» **Exercise directions**
Leaving out the pictures, retype all the material exactly.

» **Material provided**
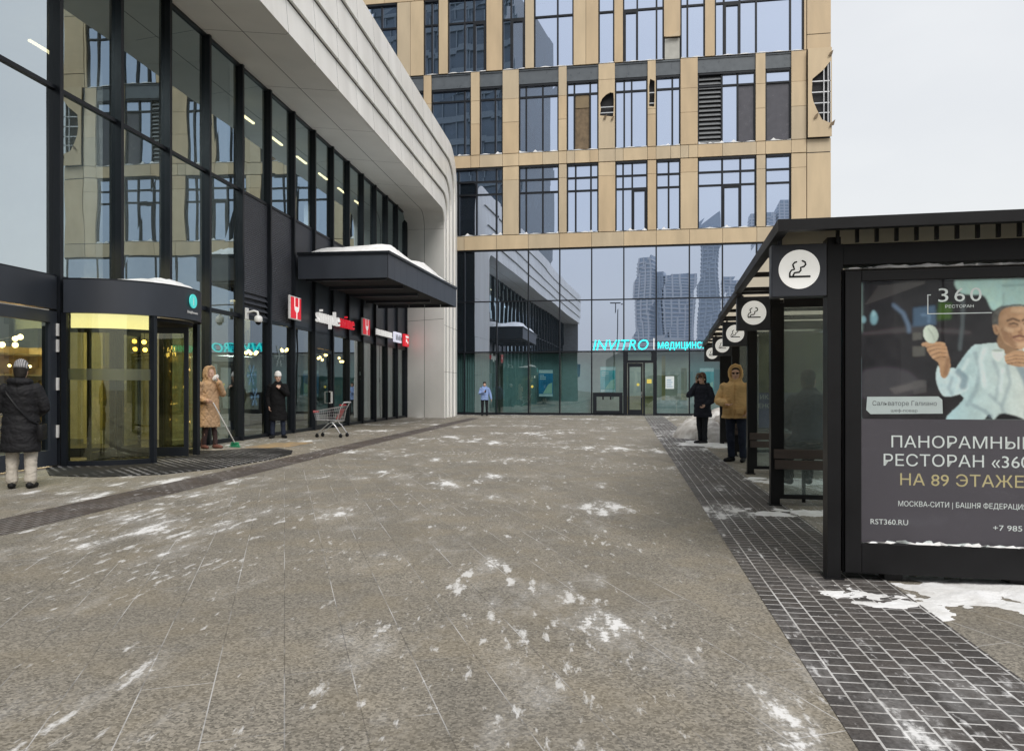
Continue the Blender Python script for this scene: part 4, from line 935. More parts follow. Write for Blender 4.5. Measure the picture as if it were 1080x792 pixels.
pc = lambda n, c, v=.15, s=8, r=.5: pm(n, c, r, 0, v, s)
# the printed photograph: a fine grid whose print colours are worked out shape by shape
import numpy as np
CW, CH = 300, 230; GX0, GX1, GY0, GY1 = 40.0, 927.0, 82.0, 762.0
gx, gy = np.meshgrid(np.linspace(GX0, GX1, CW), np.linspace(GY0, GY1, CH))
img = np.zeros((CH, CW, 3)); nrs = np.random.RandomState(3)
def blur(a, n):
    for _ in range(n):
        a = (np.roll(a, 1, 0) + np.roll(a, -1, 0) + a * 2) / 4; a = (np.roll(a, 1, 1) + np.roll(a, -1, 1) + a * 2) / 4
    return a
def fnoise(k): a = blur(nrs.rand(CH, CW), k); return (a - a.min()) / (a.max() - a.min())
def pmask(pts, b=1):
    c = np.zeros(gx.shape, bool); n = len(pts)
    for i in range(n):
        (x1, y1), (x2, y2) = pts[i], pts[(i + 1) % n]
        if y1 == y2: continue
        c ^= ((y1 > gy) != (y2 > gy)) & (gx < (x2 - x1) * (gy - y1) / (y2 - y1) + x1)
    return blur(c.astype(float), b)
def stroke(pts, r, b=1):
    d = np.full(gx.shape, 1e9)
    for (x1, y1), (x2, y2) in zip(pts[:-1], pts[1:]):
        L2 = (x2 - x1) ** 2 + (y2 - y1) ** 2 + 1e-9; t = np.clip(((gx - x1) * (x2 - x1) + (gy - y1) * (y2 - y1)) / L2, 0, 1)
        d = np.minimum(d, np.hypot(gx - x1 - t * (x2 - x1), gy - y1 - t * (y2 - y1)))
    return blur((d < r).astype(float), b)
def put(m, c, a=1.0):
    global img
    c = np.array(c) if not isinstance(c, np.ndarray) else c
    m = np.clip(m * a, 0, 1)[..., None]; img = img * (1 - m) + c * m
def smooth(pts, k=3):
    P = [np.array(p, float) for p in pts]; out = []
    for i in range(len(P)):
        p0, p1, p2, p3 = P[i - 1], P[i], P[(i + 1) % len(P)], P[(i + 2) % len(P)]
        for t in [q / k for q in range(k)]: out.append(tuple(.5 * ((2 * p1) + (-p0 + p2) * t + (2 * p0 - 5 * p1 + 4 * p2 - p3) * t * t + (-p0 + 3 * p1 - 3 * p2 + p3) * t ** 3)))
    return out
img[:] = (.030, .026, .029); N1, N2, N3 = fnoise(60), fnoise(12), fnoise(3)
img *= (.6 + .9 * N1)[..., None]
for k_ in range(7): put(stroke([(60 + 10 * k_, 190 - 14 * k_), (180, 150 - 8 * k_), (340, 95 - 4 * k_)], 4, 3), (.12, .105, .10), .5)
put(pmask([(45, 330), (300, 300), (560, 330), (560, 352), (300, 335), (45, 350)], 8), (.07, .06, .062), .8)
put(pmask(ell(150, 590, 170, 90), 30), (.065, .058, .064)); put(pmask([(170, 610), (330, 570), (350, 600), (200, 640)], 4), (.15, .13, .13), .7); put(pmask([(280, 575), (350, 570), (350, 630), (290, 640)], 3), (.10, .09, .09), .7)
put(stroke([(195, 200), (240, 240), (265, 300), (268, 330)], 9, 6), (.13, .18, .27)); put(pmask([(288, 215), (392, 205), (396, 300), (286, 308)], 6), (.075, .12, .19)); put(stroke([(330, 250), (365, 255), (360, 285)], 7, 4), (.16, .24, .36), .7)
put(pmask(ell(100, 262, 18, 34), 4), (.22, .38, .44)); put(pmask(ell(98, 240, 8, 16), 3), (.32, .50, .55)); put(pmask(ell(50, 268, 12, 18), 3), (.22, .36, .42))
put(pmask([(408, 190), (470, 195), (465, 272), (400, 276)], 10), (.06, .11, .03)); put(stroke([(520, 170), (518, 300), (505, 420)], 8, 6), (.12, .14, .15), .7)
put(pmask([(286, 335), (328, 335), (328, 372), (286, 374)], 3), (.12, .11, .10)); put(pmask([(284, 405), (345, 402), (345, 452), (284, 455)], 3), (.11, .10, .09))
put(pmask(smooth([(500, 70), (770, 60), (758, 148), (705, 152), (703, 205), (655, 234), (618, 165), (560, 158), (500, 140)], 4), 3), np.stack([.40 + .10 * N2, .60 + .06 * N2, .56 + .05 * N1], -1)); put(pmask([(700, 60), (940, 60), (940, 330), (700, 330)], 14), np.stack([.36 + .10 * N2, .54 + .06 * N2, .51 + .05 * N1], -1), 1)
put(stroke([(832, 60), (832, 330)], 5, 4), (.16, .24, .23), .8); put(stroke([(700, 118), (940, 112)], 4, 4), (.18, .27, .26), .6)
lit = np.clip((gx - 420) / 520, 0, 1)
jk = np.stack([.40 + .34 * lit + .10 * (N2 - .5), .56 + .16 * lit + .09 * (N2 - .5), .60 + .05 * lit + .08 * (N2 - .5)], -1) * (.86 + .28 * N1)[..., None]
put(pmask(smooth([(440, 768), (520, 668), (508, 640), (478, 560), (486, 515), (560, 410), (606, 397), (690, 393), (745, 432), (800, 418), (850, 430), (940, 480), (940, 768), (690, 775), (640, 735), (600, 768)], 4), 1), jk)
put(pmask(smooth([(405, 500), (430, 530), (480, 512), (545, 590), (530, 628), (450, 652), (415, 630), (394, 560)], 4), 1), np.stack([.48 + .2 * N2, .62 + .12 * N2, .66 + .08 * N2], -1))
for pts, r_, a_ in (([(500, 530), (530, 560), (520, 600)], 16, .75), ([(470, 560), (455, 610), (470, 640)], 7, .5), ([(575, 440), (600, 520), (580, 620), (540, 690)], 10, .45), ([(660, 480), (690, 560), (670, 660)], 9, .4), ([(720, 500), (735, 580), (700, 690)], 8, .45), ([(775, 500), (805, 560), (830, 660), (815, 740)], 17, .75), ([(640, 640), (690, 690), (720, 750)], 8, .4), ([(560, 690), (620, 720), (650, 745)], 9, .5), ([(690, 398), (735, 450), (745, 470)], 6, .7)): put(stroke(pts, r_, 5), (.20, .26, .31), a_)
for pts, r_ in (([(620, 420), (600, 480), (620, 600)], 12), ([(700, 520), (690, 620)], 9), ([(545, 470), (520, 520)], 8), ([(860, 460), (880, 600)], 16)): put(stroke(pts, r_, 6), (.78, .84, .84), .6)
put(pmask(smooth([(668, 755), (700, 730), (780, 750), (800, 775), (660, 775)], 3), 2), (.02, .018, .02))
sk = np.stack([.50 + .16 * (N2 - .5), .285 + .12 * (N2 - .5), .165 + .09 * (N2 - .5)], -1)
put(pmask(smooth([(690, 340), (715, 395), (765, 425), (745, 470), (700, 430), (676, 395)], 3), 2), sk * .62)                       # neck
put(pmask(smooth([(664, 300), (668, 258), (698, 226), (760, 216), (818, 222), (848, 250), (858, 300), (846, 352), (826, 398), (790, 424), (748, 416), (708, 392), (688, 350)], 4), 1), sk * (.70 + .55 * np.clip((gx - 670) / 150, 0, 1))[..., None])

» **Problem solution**
Continue the Blender Python script for this scene: part 4, from line 935. More parts follow. Write for Blender 4.5. Measure the picture as if it were 1080x792 pixels.
pc = lambda n, c, v=.15, s=8, r=.5: pm(n, c, r, 0, v, s)
# the printed photograph: a fine grid whose print colours are worked out shape by shape
import numpy as np
CW, CH = 300, 230; GX0, GX1, GY0, GY1 = 40.0, 927.0, 82.0, 762.0
gx, gy = np.meshgrid(np.linspace(GX0, GX1, CW), np.linspace(GY0, GY1, CH))
img = np.zeros((CH, CW, 3)); nrs = np.random.RandomState(3)
def blur(a, n):
    for _ in range(n):
        a = (np.roll(a, 1, 0) + np.roll(a, -1, 0) + a * 2) / 4; a = (np.roll(a, 1, 1) + np.roll(a, -1, 1) + a * 2) / 4
    return a
def fnoise(k): a = blur(nrs.rand(CH, CW), k); return (a - a.min()) / (a.max() - a.min())
def pmask(pts, b=1):
    c = np.zeros(gx.shape, bool); n = len(pts)
    for i in range(n):
        (x1, y1), (x2, y2) = pts[i], pts[(i + 1) % n]
        if y1 == y2: continue
        c ^= ((y1 > gy) != (y2 > gy)) & (gx < (x2 - x1) * (gy - y1) / (y2 - y1) + x1)
    return blur(c.astype(float), b)
def stroke(pts, r, b=1):
    d = np.full(gx.shape, 1e9)
    for (x1, y1), (x2, y2) in zip(pts[:-1], pts[1:]):
        L2 = (x2 - x1) ** 2 + (y2 - y1) ** 2 + 1e-9; t = np.clip(((gx - x1) * (x2 - x1) + (gy - y1) * (y2 - y1)) / L2, 0, 1)
        d = np.minimum(d, np.hypot(gx - x1 - t * (x2 - x1), gy - y1 - t * (y2 - y1)))
    return blur((d < r).astype(float), b)
def put(m, c, a=1.0):
    global img
    c = np.array(c) if not isinstance(c, np.ndarray) else c
    m = np.clip(m * a, 0, 1)[..., None]; img = img * (1 - m) + c * m
def smooth(pts, k=3):
    P = [np.array(p, float) for p in pts]; out = []
    for i in range(len(P)):
        p0, p1, p2, p3 = P[i - 1], P[i], P[(i + 1) % len(P)], P[(i + 2) % len(P)]
        for t in [q / k for q in range(k)]: out.append(tuple(.5 * ((2 * p1) + (-p0 + p2) * t + (2 * p0 - 5 * p1 + 4 * p2 - p3) * t * t + (-p0 + 3 * p1 - 3 * p2 + p3) * t ** 3)))
    return out
img[:] = (.030, .026, .029); N1, N2, N3 = fnoise(60), fnoise(12), fnoise(3)
img *= (.6 + .9 * N1)[..., None]
for k_ in range(7): put(stroke([(60 + 10 * k_, 190 - 14 * k_), (180, 150 - 8 * k_), (340, 95 - 4 * k_)], 4, 3), (.12, .105, .10), .5)
put(pmask([(45, 330), (300, 300), (560, 330), (560, 352), (300, 335), (45, 350)], 8), (.07, .06, .062), .8)
put(pmask(ell(150, 590, 170, 90), 30), (.065, .058, .064)); put(pmask([(170, 610), (330, 570), (350, 600), (200, 640)], 4), (.15, .13, .13), .7); put(pmask([(280, 575), (350, 570), (350, 630), (290, 640)], 3), (.10, .09, .09), .7)
put(stroke([(195, 200), (240, 240), (265, 300), (268, 330)], 9, 6), (.13, .18, .27)); put(pmask([(288, 215), (392, 205), (396, 300), (286, 308)], 6), (.075, .12, .19)); put(stroke([(330, 250), (365, 255), (360, 285)], 7, 4), (.16, .24, .36), .7)
put(pmask(ell(100, 262, 18, 34), 4), (.22, .38, .44)); put(pmask(ell(98, 240, 8, 16), 3), (.32, .50, .55)); put(pmask(ell(50, 268, 12, 18), 3), (.22, .36, .42))
put(pmask([(408, 190), (470, 195), (465, 272), (400, 276)], 10), (.06, .11, .03)); put(stroke([(520, 170), (518, 300), (505, 420)], 8, 6), (.12, .14, .15), .7)
put(pmask([(286, 335), (328, 335), (328, 372), (286, 374)], 3), (.12, .11, .10)); put(pmask([(284, 405), (345, 402), (345, 452), (284, 455)], 3), (.11, .10, .09))
put(pmask(smooth([(500, 70), (770, 60), (758, 148), (705, 152), (703, 205), (655, 234), (618, 165), (560, 158), (500, 140)], 4), 3), np.stack([.40 + .10 * N2, .60 + .06 * N2, .56 + .05 * N1], -1)); put(pmask([(700, 60), (940, 60), (940, 330), (700, 330)], 14), np.stack([.36 + .10 * N2, .54 + .06 * N2, .51 + .05 * N1], -1), 1)
put(stroke([(832, 60), (832, 330)], 5, 4), (.16, .24, .23), .8); put(stroke([(700, 118), (940, 112)], 4, 4), (.18, .27, .26), .6)
lit = np.clip((gx - 420) / 520, 0, 1)
jk = np.stack([.40 + .34 * lit + .10 * (N2 - .5), .56 + .16 * lit + .09 * (N2 - .5), .60 + .05 * lit + .08 * (N2 - .5)], -1) * (.86 + .28 * N1)[..., None]
put(pmask(smooth([(440, 768), (520, 668), (508, 640), (478, 560), (486, 515), (560, 410), (606, 397), (690, 393), (745, 432), (800, 418), (850, 430), (940, 480), (940, 768), (690, 775), (640, 735), (600, 768)], 4), 1), jk)
put(pmask(smooth([(405, 500), (430, 530), (480, 512), (545, 590), (530, 628), (450, 652), (415, 630), (394, 560)], 4), 1), np.stack([.48 + .2 * N2, .62 + .12 * N2, .66 + .08 * N2], -1))
for pts, r_, a_ in (([(500, 530), (530, 560), (520, 600)], 16, .75), ([(470, 560), (455, 610), (470, 640)], 7, .5), ([(575, 440), (600, 520), (580, 620), (540, 690)], 10, .45), ([(660, 480), (690, 560), (670, 660)], 9, .4), ([(720, 500), (735, 580), (700, 690)], 8, .45), ([(775, 500), (805, 560), (830, 660), (815, 740)], 17, .75), ([(640, 640), (690, 690), (720, 750)], 8, .4), ([(560, 690), (620, 720), (650, 745)], 9, .5), ([(690, 398), (735, 450), (745, 470)], 6, .7)): put(stroke(pts, r_, 5), (.20, .26, .31), a_)
for pts, r_ in (([(620, 420), (600, 480), (620, 600)], 12), ([(700, 520), (690, 620)], 9), ([(545, 470), (520, 520)], 8), ([(860, 460), (880, 600)], 16)): put(stroke(pts, r_, 6), (.78, .84, .84), .6)
put(pmask(smooth([(668, 755), (700, 730), (780, 750), (800, 775), (660, 775)], 3), 2), (.02, .018, .02))
sk = np.stack([.50 + .16 * (N2 - .5), .285 + .12 * (N2 - .5), .165 + .09 * (N2 - .5)], -1)
put(pmask(smooth([(690, 340), (715, 395), (765, 425), (745, 470), (700, 430), (676, 395)], 3), 2), sk * .62)                       # neck
put(pmask(smooth([(664, 300), (668, 258), (698, 226), (760, 216), (818, 222), (848, 250), (858, 300), (846, 352), (826, 398), (790, 424), (748, 416), (708, 392), (688, 350)], 4), 1), sk * (.70 + .55 * np.clip((gx - 670) / 150, 0, 1))[..., None])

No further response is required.